Столетье с лишним — не вчера,
А сила прежняя в соблазне
В надежде славы и добра
Глядеть на вещи без боязни.
Хотеть, в отличье от хлыща,
В его существованьи кратком,
Труда со всеми сообща
И заодно с правопорядком.
И тот же тотчас же тупик
При встрече с умственною ленью,
И те же выписки из книг,
И тех же эр сопоставленье.
Итак, вперед, не трепеща
И утешаясь параллелью,
Пока ты жив и не моща,
И о тебе не пожалели.
Иное дело — полный вариант. Пропущенное в журнальной публикации четверостишие проводило границу между своими и бывшими своими, задавая всем и каждому грозный вопрос: с кем вы, мастера культуры?

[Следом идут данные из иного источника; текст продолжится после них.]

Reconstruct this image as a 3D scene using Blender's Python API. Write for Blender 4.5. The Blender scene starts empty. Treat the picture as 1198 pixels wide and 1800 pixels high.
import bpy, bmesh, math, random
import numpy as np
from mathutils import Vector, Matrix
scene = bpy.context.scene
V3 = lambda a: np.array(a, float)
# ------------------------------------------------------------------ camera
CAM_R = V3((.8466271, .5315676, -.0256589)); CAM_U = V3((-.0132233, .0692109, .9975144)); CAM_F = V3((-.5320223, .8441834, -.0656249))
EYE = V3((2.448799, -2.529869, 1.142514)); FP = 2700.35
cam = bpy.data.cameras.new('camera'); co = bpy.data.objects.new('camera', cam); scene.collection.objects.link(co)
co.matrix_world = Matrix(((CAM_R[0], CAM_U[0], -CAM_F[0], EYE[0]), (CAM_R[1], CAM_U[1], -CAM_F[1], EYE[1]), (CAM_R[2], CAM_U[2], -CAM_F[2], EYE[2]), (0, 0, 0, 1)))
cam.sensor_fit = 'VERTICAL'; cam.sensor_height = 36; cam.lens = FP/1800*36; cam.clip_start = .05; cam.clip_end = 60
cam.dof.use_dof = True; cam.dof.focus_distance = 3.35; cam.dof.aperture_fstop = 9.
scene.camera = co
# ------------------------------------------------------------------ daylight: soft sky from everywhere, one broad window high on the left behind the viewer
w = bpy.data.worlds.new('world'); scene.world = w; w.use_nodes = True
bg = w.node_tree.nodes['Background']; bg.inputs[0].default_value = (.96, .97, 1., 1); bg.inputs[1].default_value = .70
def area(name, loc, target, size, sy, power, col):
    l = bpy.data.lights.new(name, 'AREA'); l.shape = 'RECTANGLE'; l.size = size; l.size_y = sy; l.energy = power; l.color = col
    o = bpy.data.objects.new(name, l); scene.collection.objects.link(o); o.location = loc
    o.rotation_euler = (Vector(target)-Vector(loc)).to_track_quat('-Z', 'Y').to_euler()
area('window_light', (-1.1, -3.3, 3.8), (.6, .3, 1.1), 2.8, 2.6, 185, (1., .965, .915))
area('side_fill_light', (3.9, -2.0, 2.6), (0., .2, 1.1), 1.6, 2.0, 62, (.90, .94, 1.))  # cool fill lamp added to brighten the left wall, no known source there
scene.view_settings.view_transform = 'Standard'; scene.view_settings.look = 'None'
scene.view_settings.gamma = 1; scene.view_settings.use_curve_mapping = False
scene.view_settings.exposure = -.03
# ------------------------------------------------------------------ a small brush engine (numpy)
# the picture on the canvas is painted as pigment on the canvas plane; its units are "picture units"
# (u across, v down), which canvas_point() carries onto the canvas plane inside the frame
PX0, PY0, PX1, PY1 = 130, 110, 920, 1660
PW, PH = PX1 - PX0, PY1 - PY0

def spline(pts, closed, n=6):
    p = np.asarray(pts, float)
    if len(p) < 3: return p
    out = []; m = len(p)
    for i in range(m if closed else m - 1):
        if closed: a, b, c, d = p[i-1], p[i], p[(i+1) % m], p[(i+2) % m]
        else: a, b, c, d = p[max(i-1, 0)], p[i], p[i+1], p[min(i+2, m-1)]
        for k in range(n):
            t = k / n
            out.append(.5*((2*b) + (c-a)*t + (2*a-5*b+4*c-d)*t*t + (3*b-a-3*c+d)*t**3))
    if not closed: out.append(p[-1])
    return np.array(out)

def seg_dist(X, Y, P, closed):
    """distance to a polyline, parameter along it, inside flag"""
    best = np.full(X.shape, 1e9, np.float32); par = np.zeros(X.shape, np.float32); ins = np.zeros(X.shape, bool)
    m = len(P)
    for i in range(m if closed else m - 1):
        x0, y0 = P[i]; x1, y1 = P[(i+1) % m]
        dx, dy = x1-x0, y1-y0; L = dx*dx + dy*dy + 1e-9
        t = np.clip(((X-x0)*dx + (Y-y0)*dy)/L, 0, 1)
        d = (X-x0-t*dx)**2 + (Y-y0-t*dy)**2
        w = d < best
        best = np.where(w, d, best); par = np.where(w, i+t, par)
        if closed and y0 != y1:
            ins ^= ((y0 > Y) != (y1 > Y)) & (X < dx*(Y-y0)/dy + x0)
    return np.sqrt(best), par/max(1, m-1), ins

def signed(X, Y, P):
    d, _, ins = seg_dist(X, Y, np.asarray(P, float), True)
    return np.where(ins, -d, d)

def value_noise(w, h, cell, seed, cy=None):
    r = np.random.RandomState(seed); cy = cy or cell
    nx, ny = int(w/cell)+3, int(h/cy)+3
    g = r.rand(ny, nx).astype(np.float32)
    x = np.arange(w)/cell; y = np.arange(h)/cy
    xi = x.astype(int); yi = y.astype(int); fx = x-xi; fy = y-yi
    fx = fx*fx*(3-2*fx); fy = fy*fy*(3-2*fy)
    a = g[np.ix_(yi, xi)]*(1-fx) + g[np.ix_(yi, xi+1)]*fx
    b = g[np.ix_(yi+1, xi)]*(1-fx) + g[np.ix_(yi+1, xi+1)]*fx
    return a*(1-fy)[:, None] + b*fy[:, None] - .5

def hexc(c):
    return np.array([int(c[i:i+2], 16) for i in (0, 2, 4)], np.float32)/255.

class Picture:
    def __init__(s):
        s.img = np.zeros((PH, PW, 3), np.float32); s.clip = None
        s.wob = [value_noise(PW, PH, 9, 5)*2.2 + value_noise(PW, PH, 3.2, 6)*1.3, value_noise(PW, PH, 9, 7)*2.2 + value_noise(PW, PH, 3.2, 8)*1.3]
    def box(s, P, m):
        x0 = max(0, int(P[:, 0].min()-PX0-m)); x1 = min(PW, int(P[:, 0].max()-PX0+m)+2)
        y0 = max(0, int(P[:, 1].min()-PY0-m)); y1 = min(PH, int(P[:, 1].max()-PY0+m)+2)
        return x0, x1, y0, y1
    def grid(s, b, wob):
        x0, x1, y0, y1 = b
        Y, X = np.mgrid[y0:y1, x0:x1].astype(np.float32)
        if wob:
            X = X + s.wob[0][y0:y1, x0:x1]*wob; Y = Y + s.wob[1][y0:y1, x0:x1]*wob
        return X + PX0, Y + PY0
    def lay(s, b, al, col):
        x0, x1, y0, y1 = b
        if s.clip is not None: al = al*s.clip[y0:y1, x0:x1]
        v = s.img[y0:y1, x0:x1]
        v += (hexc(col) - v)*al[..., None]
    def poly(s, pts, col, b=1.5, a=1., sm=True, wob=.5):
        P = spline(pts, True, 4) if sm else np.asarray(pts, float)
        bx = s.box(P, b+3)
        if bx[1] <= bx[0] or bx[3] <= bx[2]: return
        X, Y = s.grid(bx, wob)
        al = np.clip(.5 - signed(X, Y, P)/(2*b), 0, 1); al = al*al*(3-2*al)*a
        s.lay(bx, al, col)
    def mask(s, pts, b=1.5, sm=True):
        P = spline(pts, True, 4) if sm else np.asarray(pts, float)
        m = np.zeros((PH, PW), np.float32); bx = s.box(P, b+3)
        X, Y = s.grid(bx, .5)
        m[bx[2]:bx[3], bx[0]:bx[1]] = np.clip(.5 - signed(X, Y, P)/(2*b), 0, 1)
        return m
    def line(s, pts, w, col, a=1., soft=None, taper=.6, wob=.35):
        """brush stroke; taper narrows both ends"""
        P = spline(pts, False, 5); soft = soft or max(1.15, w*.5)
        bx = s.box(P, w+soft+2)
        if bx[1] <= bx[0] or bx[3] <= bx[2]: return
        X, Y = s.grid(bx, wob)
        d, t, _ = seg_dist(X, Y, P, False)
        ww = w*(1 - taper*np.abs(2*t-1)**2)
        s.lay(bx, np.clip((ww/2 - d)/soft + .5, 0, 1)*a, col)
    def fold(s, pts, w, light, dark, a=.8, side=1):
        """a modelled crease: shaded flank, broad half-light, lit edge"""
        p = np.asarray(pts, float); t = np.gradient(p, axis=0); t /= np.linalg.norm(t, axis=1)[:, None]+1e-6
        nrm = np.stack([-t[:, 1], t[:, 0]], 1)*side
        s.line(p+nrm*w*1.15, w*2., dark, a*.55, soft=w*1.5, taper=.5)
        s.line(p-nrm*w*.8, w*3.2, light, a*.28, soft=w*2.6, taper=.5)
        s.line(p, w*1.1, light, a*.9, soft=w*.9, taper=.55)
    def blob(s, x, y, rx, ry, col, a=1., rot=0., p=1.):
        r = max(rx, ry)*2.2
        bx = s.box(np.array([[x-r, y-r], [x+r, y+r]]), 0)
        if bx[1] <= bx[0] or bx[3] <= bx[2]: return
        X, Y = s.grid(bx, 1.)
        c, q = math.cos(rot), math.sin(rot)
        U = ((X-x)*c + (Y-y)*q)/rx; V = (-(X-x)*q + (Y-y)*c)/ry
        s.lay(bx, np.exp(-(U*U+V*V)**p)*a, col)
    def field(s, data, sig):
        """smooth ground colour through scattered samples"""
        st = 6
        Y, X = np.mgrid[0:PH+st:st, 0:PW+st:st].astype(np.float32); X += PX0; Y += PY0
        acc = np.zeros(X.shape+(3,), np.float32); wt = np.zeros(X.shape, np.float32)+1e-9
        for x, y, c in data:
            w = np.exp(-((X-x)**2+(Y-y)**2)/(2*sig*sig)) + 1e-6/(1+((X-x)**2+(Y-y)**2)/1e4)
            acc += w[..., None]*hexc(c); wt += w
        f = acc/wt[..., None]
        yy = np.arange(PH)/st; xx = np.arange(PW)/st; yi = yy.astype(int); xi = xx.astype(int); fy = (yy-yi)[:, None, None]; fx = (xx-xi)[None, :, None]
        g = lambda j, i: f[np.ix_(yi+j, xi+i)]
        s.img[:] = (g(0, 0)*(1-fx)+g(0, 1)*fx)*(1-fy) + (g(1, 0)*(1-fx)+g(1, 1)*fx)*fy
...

Но лишь сейчас сказать пора,
Величьем дня сравненье разня:
Начало славных дней Петра
Мрачили мятежи и казни.
Ахматова, с хорошо припрятанным смыслом назвав «Второе рождение» жениховской книгой, связала просталинские стихи Пастернака с его влюбленностью в З. Н. Нейгауз, то есть намекнула и на еще один роковой для русской поэзии юбилей: столетье с лишним женитьбы Пушкина на Гончаровой, которую до конца дней преследовала неприязнью, считая виновницей смерти Поэта.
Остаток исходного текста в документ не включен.